L'enjeu de cette affaire était d'une importance capitale. Il dépassait largement l'objet direct du litige. De façon très résumée, il s'agit d'une entreprise française qui importait de la viande. Suite à l'adoption de directives communautaires interdisant des hormones, cette entreprise a traversé des difficultés économiques et a fini par être mise en liquidation. En première instance, l'entreprise "Etablissements Biret" a réclamé des dommages et intérêts parce que le Conseil n'a pas modifié les règles communautaires d'interdiction des hormones en dépit de la recommandation de l'Organe de Règlement des Différends de l'OMC. Le Tribunal de Première Instance de la CJCE a rejeté cette argumentation et considéré notamment que le fait de se conformer à une recommandation de l'ORD de l'OMC relevait de la responsabilité politique du Conseil et qu'une telle recommandation était dépourvue d'effet direct en droit communautaire (pour plus de détails, voir l'Arrêt du tribunal de première instance du 11 janvier 2002, Biret c/ Conseil)..

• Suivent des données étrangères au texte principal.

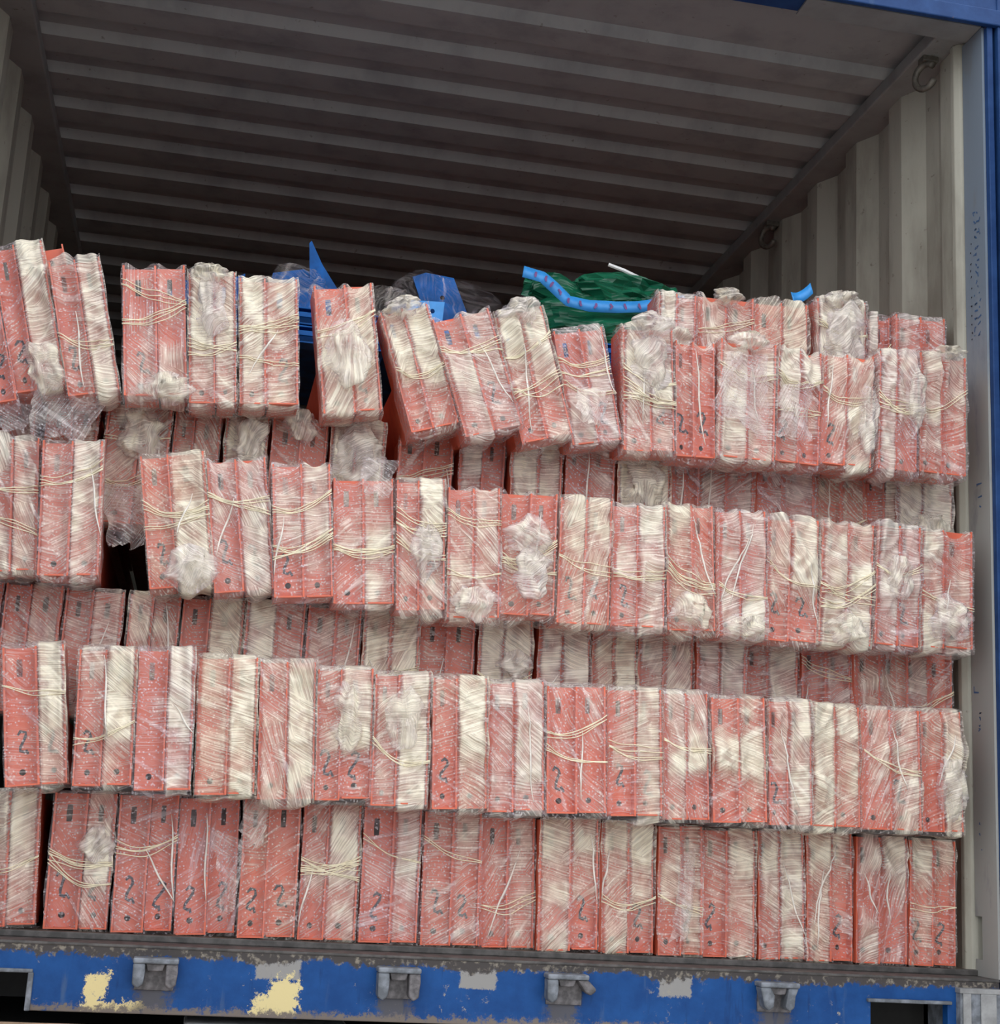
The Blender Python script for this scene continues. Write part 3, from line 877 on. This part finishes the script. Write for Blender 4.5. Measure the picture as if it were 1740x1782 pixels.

L'entreprise a intenté un recours. Dans ses conclusions présentées le 15 mai 2003, l'Avocat général Siegbert proposait l'annulation de l'arrêt du Tribunal de Première Instance. Il considèrait que les recommandations de l'ORD de l'OMC avaient un effet direct en droit communautaire tout en reconnaissant qu'il existait une marge d'appréciation du Conseil sur la manière de mettre en oeuvre ces recommandations. L'argumentation de l'Avocat général était basée notamment sur la considération que le droit fondamental d'exercer une libre activité économique militerait en faveur de la reconnaissance d'un effet direct aux recommandations et décisions de l'ORD de l'OMC.
Si une telle position avait été suivie par la Cour de Justice, ses conséquences auraient été considérables. Elle aurait établi une sorte de prééminence tant des accords que du droit dérivé de l'OMC (notamment issu de la procédure de règlement des différends) sur le droit communautaire. Une telle situation aurait eu un impact négatif important dans le domaine social, pour l'environnement et pour la santé.
L'arrêt de la Cour de Justice du 30 septembre 2003 va heureusement à l'encontre des conclusions de l'Avocat général. La Cour refuse de reconnaître un effet direct aux accords de l'OMC. Elle confirme sa jurisprudence antérieure en la matière et indique notamment que "compte tenu de leur nature et de leur économie, l'accord OMC et ses annexes, pas plus que les règles [de l'accord général sur les tarifs douaniers et le commerce (GATT)] de 1947, ne figurent en principe parmi les normes au regard desquelles la Cour et le Tribunal contrôlent les actes des institutions communautaires en vertu de l'article 173, premier alinéa, du traité CE (devenu, après modification, article 230, premier alinéa, CE), qu'ils ne sont pas de nature à créer pour les particuliers des droits dont ceux-ci pourraient se prévaloir en justice et que leur violation éventuelle n'est donc pas susceptible d'engager la responsabilité non contractuelle de la Communauté".
Références: Affaire C-94/02 P, Arrêt du 30 septembre 2003.